(Foto: S. Trancón)
Leibniz las llamó mónadas. O sea, unidades dotadas de “apetito” y “percepción”. Podemos imaginarlas como burbujas de energía. Esferas de luz autocontenidas. Así somos. Así podemos describir nuestra constitución energética. Metáfora, símil. No hay otro medio de aproximarnos mentalmente a algo que supera nuestra cognición.
Una fina capa nos aísla del mundo. Dentro se agita un conglomerado de partículas, ondas. Pero la capa que nos limita nos es opaca, sino transparente. Por ella pasan, nos atraviesan, miríadas de filamentos, oleadas de energía.
Encerrados, encapsulados, pero unidos a otras burbujas por una sutil red, un hilo finísimo, como tela de araña. La seda que construyen las arañas es maleable, se deja mecer por el viento, pero es más resistente que el acero. Así cada uno de nosotros, burbujas unidas a otras burbujas. Si se rompe el hilo, caemos al vacío, nos perdemos en el infinito.
Nuestro ser es una sucesión de capas de energía superpuestas. En cada estrato se mueve la energía con una vibración distinta. Capas que se compactan según se alineen con un filamento u otro. Los filamentos del universo nos traspasan y cada campo energético, cada capa de nuestro ser, se sintoniza o alinea con una cuerda, un hilo vibratorio de los infinitos que se agitan en el conglomerado cósmico.
La teoría de las supercuerdas avala esta interpretación. Las cuerdas de un zímbalo, de un arpa, de una cítara, de una guitarra. Como si cada vibración que saliera de esas cuerdas se extendiera hasta el infinito. Se producen melodías, armónicos, acordes, pero también choques, desacordes, distonías. Y todo es música, vibración invisible, intangible, inexplicable. Porque no es más que vacío, el eco del vacío.
Pero lo más importante, el hecho energético decisivo, es que estas esferas pueden percibir y, a través de la percepción, pueden llegar a ser conscientes de sí mismas y conscientes del misterio infinito que las rodea y en el que están suspendidas. ¿Cómo se produce este milagro?

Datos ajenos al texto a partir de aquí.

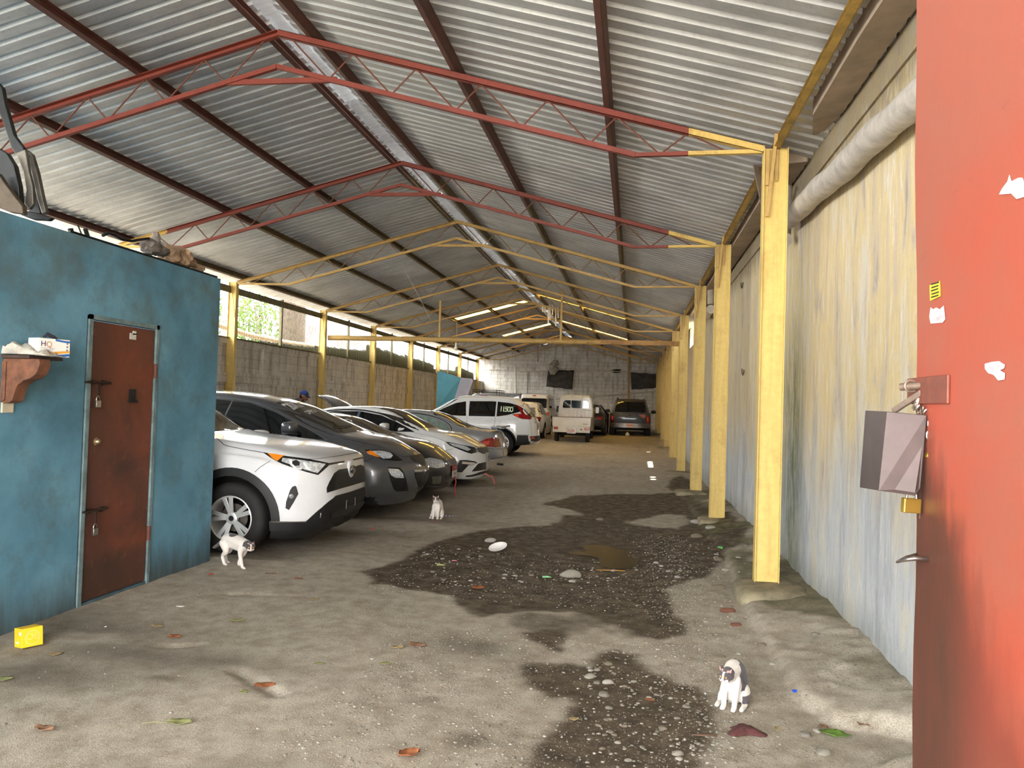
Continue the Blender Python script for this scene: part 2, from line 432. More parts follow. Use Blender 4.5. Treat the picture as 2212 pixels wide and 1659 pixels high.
sheet("ceiling", -3.47, 1.62, -4.0, 43.6, SPANS[0])  # front end runs unseen past the camera to shade the near ground
sheet("ceiling", -8.62, -3.67, -4.0, 43.6, SPANS[1])
m_sky = NT('yellow translucent roof sheet')
m_sky.col(lin(250,205,70)); m_sky.set(Roughness=.35, Transmission_Weight=.0)
_tr = m_sky.n('ShaderNodeBsdfTranslucent'); _tr.inputs[0].default_value = (*lin(255,206,96), 1)
_mx = m_sky.n('ShaderNodeMixShader'); _mx.inputs[0].default_value = .5
m_sky.l(m_sky.b.outputs[0], _mx.inputs[1]); m_sky.l(_tr.outputs[0], _mx.inputs[2])
m_sky.l(_mx.outputs[0], m_sky.t.nodes['Material Output'].inputs[0])
k = 0
for sp in SPANS:
    for (a, b, y0, y1) in sp:
        k += 1; mb = MB(); n = 14
        vs = []
        for i in range(n+1):
            y = y0-.03+(y1-y0+.06)*i/n
            for x in (a-.06, b+.06): vs.append((x, y, ZA-SL*abs(x-XA)+PH+.018+.012*(i % 2)))
        mb.add(vs, [(2*i, 2*i+1, 2*i+3, 2*i+2) for i in range(n)])
        o = mb.build('skylight', m_sky.m, None, None, fix=False)
        tag(o, ['near yellow translucent roof strip on the slope right of the ridge', 'far yellow translucent roof strip on the slope right of the ridge',
                'near yellow translucent roof strip on the slope left of the ridge', 'far yellow translucent roof strip on the slope left of the ridge'][k-1], 'skylight')
# ridge cap sheets with a bright slit on one side
mb = MB()
for i in range(22):
    y0 = -3.9+i*2.2; y1 = y0+2.26; z = ZA+PH+.055+.012*(i % 2)
    mb.add([(XA-.26, y0, z-.075), (XA, y0, z), (XA+.12, y0, z-.03), (XA-.26, y1, z-.075), (XA, y1, z), (XA+.12, y1, z-.03)], [(0, 1, 4, 3), (1, 2, 5, 4)])
o = mb.build('ridge_cap', MROOF, None, None, fix=False); tag(o, 'galvanised ridge cap running along the roof peak above the two ridge purlins', 'roof cap', kind='structure')
_m = o.modifiers.new('t', 'SOLIDIFY'); _m.thickness = .003
for nm, lab in (('hanging', ''),):
    mb = MB(); rnd = random.Random(4)
    for i in range(7):
        x = XA+.25+i*.09; y = 27.5+rnd.random()*.3; z = zchord(x)+.1; L = .3+.5*rnd.random()
        mb.bar((x, y, z), (x+.03*rnd.random(), y+.05, z-L), .05, .004)
    o = mb.build('torn_sheeting', plain('white torn plastic', lin(225,225,225), .5)); tag(o, 'torn strips of white plastic hanging under the roof ridge gap', 'plastic')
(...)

Porque cada burbuja tiene un punto, un lugar que resplandece más que el resto de la energía que se aglomera en esa última capa, la que está más en contacto con el universo, y ese punto, ese foco, ese pequeño agujero, atrae a una gama determinada de filamentos según sea su posición.
Toda la humanidad tenemos ese punto, el lugar desde el que nos enfocamos para percibir el universo, en el mismo sitio, en la misma posición, y esto hace que todos percibamos el mundo del mismo modo. Pero, y esto es lo sorprendente, ese punto de alineación o enfoque, puede moverse, se puede desplazar y así alinearse con otro conglomerado de cuerdas, de filamentos. Esto significa la posibilidad de percibir otros mundos, o ver este mundo con otros ojos, desde otro lugar, con otra claridad.
Las pequeñas oscilaciones de ese punto desde el que percibimos la realidad y a los otros, eso es lo que explica nuestros cambios de estado de ánimo, de percepción, de conocimiento. Hay aquí un infinito campo de experimentación.
Para ello, lo decisivo, lo que nos permite descubrir la maravilla del universo y conectar con inimaginables conglomerados de energía o filamentos, es el ser lo suficientemente flexibles, abiertos, como para permitir que los envites, las oleadas de energía que cruzan el cosmos, nos golpeen y muevan ese punto de encaje de la percepción.
El requisito indispensable es romper el espejo de la imagen de sí, no permitir que las urgencias de la vida nos encierren dentro de esa burbuja, vuelvan cada vez más rígida y opaca es última capa, la de nuestro yo. Necesitamos mantener la cohesión de los campos de energía que constituye nuestro ser para relacionarnos con el mundo y no desintegrarnos, pero eso no nos condena al autismo, al ensimismamiento, ese transformar una burbuja transparente en un cascarón rígido, opaco, en cuyo interior sólo puede acumularse la oscuridad.